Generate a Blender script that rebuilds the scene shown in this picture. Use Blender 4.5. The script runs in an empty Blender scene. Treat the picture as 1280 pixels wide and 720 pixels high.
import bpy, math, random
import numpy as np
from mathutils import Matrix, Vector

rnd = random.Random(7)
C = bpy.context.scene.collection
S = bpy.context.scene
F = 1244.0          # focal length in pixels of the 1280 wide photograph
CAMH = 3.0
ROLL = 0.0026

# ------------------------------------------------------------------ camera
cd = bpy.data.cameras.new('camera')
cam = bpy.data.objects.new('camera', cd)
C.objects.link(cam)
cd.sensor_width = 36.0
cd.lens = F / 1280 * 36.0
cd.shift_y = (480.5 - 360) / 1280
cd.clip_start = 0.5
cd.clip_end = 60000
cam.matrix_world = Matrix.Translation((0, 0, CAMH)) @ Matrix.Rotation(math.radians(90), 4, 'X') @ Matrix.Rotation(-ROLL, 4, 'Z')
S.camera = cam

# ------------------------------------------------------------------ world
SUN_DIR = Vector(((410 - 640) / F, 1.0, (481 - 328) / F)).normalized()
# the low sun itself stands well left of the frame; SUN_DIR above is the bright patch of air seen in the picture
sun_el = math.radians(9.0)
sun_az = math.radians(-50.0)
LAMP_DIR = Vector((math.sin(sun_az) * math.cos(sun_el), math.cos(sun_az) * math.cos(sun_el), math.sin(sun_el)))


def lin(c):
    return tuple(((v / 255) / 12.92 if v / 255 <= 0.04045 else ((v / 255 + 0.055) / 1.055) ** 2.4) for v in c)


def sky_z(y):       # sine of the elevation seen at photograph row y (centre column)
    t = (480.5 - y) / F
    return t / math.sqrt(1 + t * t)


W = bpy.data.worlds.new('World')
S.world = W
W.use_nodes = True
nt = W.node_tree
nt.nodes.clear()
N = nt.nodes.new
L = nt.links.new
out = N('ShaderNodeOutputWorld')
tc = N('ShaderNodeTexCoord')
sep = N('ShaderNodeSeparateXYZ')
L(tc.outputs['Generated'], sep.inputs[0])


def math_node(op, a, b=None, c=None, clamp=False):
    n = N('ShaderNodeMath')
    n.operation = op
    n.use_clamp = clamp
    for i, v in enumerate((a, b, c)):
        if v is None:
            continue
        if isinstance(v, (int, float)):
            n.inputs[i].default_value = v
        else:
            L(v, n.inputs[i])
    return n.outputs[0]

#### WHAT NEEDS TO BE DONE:
Output all of the data above without any alteration.

#### EXPECTED ANSWER:
Generate a Blender script that rebuilds the scene shown in this picture. Use Blender 4.5. The script runs in an empty Blender scene. Treat the picture as 1280 pixels wide and 720 pixels high.
import bpy, math, random
import numpy as np
from mathutils import Matrix, Vector

rnd = random.Random(7)
C = bpy.context.scene.collection
S = bpy.context.scene
F = 1244.0          # focal length in pixels of the 1280 wide photograph
CAMH = 3.0
ROLL = 0.0026

# ------------------------------------------------------------------ camera
cd = bpy.data.cameras.new('camera')
cam = bpy.data.objects.new('camera', cd)
C.objects.link(cam)
cd.sensor_width = 36.0
cd.lens = F / 1280 * 36.0
cd.shift_y = (480.5 - 360) / 1280
cd.clip_start = 0.5
cd.clip_end = 60000
cam.matrix_world = Matrix.Translation((0, 0, CAMH)) @ Matrix.Rotation(math.radians(90), 4, 'X') @ Matrix.Rotation(-ROLL, 4, 'Z')
S.camera = cam

# ------------------------------------------------------------------ world
SUN_DIR = Vector(((410 - 640) / F, 1.0, (481 - 328) / F)).normalized()
# the low sun itself stands well left of the frame; SUN_DIR above is the bright patch of air seen in the picture
sun_el = math.radians(9.0)
sun_az = math.radians(-50.0)
LAMP_DIR = Vector((math.sin(sun_az) * math.cos(sun_el), math.cos(sun_az) * math.cos(sun_el), math.sin(sun_el)))


def lin(c):
    return tuple(((v / 255) / 12.92 if v / 255 <= 0.04045 else ((v / 255 + 0.055) / 1.055) ** 2.4) for v in c)


def sky_z(y):       # sine of the elevation seen at photograph row y (centre column)
    t = (480.5 - y) / F
    return t / math.sqrt(1 + t * t)


W = bpy.data.worlds.new('World')
S.world = W
W.use_nodes = True
nt = W.node_tree
nt.nodes.clear()
N = nt.nodes.new
L = nt.links.new
out = N('ShaderNodeOutputWorld')
tc = N('ShaderNodeTexCoord')
sep = N('ShaderNodeSeparateXYZ')
L(tc.outputs['Generated'], sep.inputs[0])


def math_node(op, a, b=None, c=None, clamp=False):
    n = N('ShaderNodeMath')
    n.operation = op
    n.use_clamp = clamp
    for i, v in enumerate((a, b, c)):
        if v is None:
            continue
        if isinstance(v, (int, float)):
            n.inputs[i].default_value = v
        else:
            L(v, n.inputs[i])
    return n.outputs[0]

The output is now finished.